Job — Every line below is to be copied exactly, with the pictures left out.

Source data —
☆ ☆ ☆ ☆ ☆ ☆ ☆

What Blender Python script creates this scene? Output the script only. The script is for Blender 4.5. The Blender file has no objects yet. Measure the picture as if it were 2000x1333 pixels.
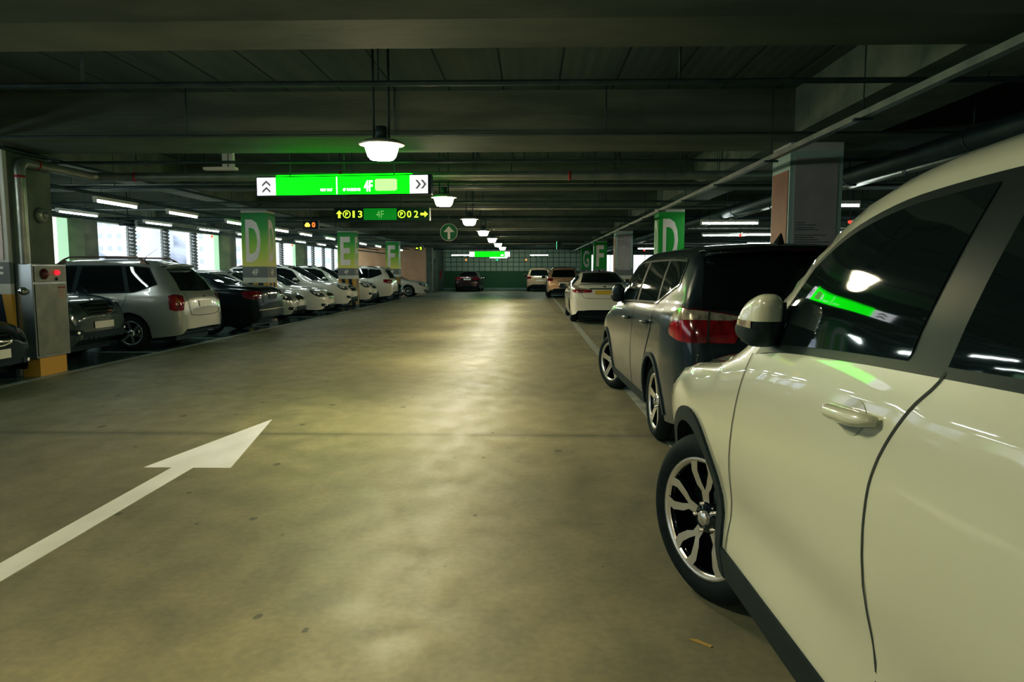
import bpy, bmesh, math, random
import numpy as np
from mathutils import Vector, Matrix
from mathutils.bvhtree import BVHTree
random.seed(7)
PI = math.pi
COL = bpy.context.scene.collection

# ------------------------------------------------------------------ materials
MATS = {}
def mat(name, col=(.5, .5, .5), rough=.5, metal=0., coat=0., emit=None, es=0., spec=None, trans=0., coat_rough=.03):
    if name in MATS: return MATS[name]
    m = bpy.data.materials.new(name); m.use_nodes = True
    b = m.node_tree.nodes['Principled BSDF']
    b.inputs['Base Color'].default_value = (*col, 1)
    b.inputs['Roughness'].default_value = rough
    b.inputs['Metallic'].default_value = metal
    b.inputs['Coat Weight'].default_value = coat
    b.inputs['Coat Roughness'].default_value = coat_rough
    if spec is not None: b.inputs['Specular IOR Level'].default_value = spec
    if trans: b.inputs['Transmission Weight'].default_value = trans
    if emit is not None:
        b.inputs['Emission Color'].default_value = (*emit, 1)
        b.inputs['Emission Strength'].default_value = es
    MATS[name] = m
    return m

def nodes_of(m):
    return m.node_tree.nodes, m.node_tree.links, m.node_tree.nodes['Principled BSDF']

def noise_mat(name, c1, c2, scale=3., rough=(.6, .8), bump=.0, detail=6., stretch=(1, 1, 1), metal=0., lo=.35, hi=.65):
    if name in MATS: return MATS[name]
    m = mat(name, c1, rough[0], metal)
    N, L, b = nodes_of(m)
    tc = N.new('ShaderNodeTexCoord'); mp = N.new('ShaderNodeMapping'); mp.inputs['Scale'].default_value = stretch
    L.new(tc.outputs['Object'], mp.inputs['Vector'])
    n = N.new('ShaderNodeTexNoise'); n.inputs['Scale'].default_value = scale; n.inputs['Detail'].default_value = detail
    L.new(mp.outputs[0], n.inputs['Vector'])
    r = N.new('ShaderNodeValToRGB'); r.color_ramp.elements[0].position = lo; r.color_ramp.elements[1].position = hi
    r.color_ramp.elements[0].color = (*c1, 1); r.color_ramp.elements[1].color = (*c2, 1)
    L.new(n.outputs['Fac'], r.inputs[0]); L.new(r.outputs[0], b.inputs['Base Color'])
    mr = N.new('ShaderNodeMapRange'); mr.inputs['To Min'].default_value = rough[0]; mr.inputs['To Max'].default_value = rough[1]
    L.new(n.outputs['Fac'], mr.inputs['Value']); L.new(mr.outputs[0], b.inputs['Roughness'])
    if bump:
        n2 = N.new('ShaderNodeTexNoise'); n2.inputs['Scale'].default_value = scale * 8; n2.inputs['Detail'].default_value = 8
        L.new(mp.outputs[0], n2.inputs['Vector'])
        bp = N.new('ShaderNodeBump'); bp.inputs['Strength'].default_value = bump; bp.inputs['Distance'].default_value = .02
        L.new(n2.outputs['Fac'], bp.inputs['Height']); L.new(bp.outputs[0], b.inputs['Normal'])
    return m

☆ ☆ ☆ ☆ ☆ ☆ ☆

The reply —
What Blender Python script creates this scene? Output the script only. The script is for Blender 4.5. The Blender file has no objects yet. Measure the picture as if it were 2000x1333 pixels.
import bpy, bmesh, math, random
import numpy as np
from mathutils import Vector, Matrix
from mathutils.bvhtree import BVHTree
random.seed(7)
PI = math.pi
COL = bpy.context.scene.collection

# ------------------------------------------------------------------ materials
MATS = {}
def mat(name, col=(.5, .5, .5), rough=.5, metal=0., coat=0., emit=None, es=0., spec=None, trans=0., coat_rough=.03):
    if name in MATS: return MATS[name]
    m = bpy.data.materials.new(name); m.use_nodes = True
    b = m.node_tree.nodes['Principled BSDF']
    b.inputs['Base Color'].default_value = (*col, 1)
    b.inputs['Roughness'].default_value = rough
    b.inputs['Metallic'].default_value = metal
    b.inputs['Coat Weight'].default_value = coat
    b.inputs['Coat Roughness'].default_value = coat_rough
    if spec is not None: b.inputs['Specular IOR Level'].default_value = spec
    if trans: b.inputs['Transmission Weight'].default_value = trans
    if emit is not None:
        b.inputs['Emission Color'].default_value = (*emit, 1)
        b.inputs['Emission Strength'].default_value = es
    MATS[name] = m
    return m

def nodes_of(m):
    return m.node_tree.nodes, m.node_tree.links, m.node_tree.nodes['Principled BSDF']

def noise_mat(name, c1, c2, scale=3., rough=(.6, .8), bump=.0, detail=6., stretch=(1, 1, 1), metal=0., lo=.35, hi=.65):
    if name in MATS: return MATS[name]
    m = mat(name, c1, rough[0], metal)
    N, L, b = nodes_of(m)
    tc = N.new('ShaderNodeTexCoord'); mp = N.new('ShaderNodeMapping'); mp.inputs['Scale'].default_value = stretch
    L.new(tc.outputs['Object'], mp.inputs['Vector'])
    n = N.new('ShaderNodeTexNoise'); n.inputs['Scale'].default_value = scale; n.inputs['Detail'].default_value = detail
    L.new(mp.outputs[0], n.inputs['Vector'])
    r = N.new('ShaderNodeValToRGB'); r.color_ramp.elements[0].position = lo; r.color_ramp.elements[1].position = hi
    r.color_ramp.elements[0].color = (*c1, 1); r.color_ramp.elements[1].color = (*c2, 1)
    L.new(n.outputs['Fac'], r.inputs[0]); L.new(r.outputs[0], b.inputs['Base Color'])
    mr = N.new('ShaderNodeMapRange'); mr.inputs['To Min'].default_value = rough[0]; mr.inputs['To Max'].default_value = rough[1]
    L.new(n.outputs['Fac'], mr.inputs['Value']); L.new(mr.outputs[0], b.inputs['Roughness'])
    if bump:
        n2 = N.new('ShaderNodeTexNoise'); n2.inputs['Scale'].default_value = scale * 8; n2.inputs['Detail'].default_value = 8
        L.new(mp.outputs[0], n2.inputs['Vector'])
        bp = N.new('ShaderNodeBump'); bp.inputs['Strength'].default_value = bump; bp.inputs['Distance'].default_value = .02
        L.new(n2.outputs['Fac'], bp.inputs['Height']); L.new(bp.outputs[0], b.inputs['Normal'])
    return m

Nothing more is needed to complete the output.